Brigadier General James Edward Rains,
P.A.C.S.

Brigadier-General James Edward Rains, one of the many civilians who rose
to high military command during the great war between the States, was
born in Nashville, Tenn., in April 1833. He was graduated at Yale in 1854,
and then studied law. He became city attorney at Nashville in 1858, and
attorney-general for his judicial district in 1860. In politics he was a Whig,
and was for some time editor of the Daily Republican Banner.
When the summons to war came, he enlisted in the Confederate army as
a private, but was elected colonel of the Eleventh Tennessee infantry and
commissioned May 10, 1861. The greater part of his service was in east
Tennessee. During the winter of 1861-62 he commanded the garrison at
Cumberland Gap. This position he held as long as it was possible to do so,
repulsing several attempts of the enemy upon his lines. It was not until the
18th of June, 1862, that the Federals turned his position and rendered it
untenable.
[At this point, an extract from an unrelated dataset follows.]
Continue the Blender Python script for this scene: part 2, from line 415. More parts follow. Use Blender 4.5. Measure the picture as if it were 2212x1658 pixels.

Had this occurred earlier, east Tennessee would have been
completely lost to the Confederates in 1862. But the forces which Kirby
Smith was now gathering about Knoxville, in addition to those in the
neighborhood of Cumberland Gap, made the Union occupation of that post
almost a barren victory. When, in August, Smith advanced into Kentucky,
he left Gen. Carter L. Stevenson with a strong division to operate against
the Union general Morgan, who was holding the gap with about 9,000 men.
Colonel Rains commanded a brigade in Stevenson's division, and so efficient
was his work that his name frequently appeared in both the Confederate
and Union reports. Kirby Smith's success in Kentucky by the Confederates,
at last forced the Union commander to abandon Cumberland Gap and retreat
through eastern Kentucky to the Ohio river. The efficient service rendered
by Colonel Rains in all these movements was rewarded by a brigadier
general's commission, November 4, 1862. When Bragg was concentrating
his army at Murfreesboro (November, 1862), after the return from the
Kentucky campaign, the brigade of General Rains, composed of Stovall's
and J. T. Smith's Georgia battalions, R. B. Vance's North Carolina
regimentand the Eleventh Tennessee under Colonel Gordon, was ordered to
that point and assigned to the division of General McCown, serving in Hardee's corps.
In the brilliant charges made by this corps in the battle of December 31,
1862, by which the whole Federal right was routed and bent back upon the
center, with immense loss in killed, wounded, prisoners and guns,
McCown's division bore an illustrious part. But, as in all great battles is to
be expected, the division lost many brave men and gallant officers. Among
the killed was Brigadier-General Rains, who fell shot through the heart as he
was advancing with his men against a Federal battery. he left to his family,
to his native State and to the South the precious legacy of a noble name.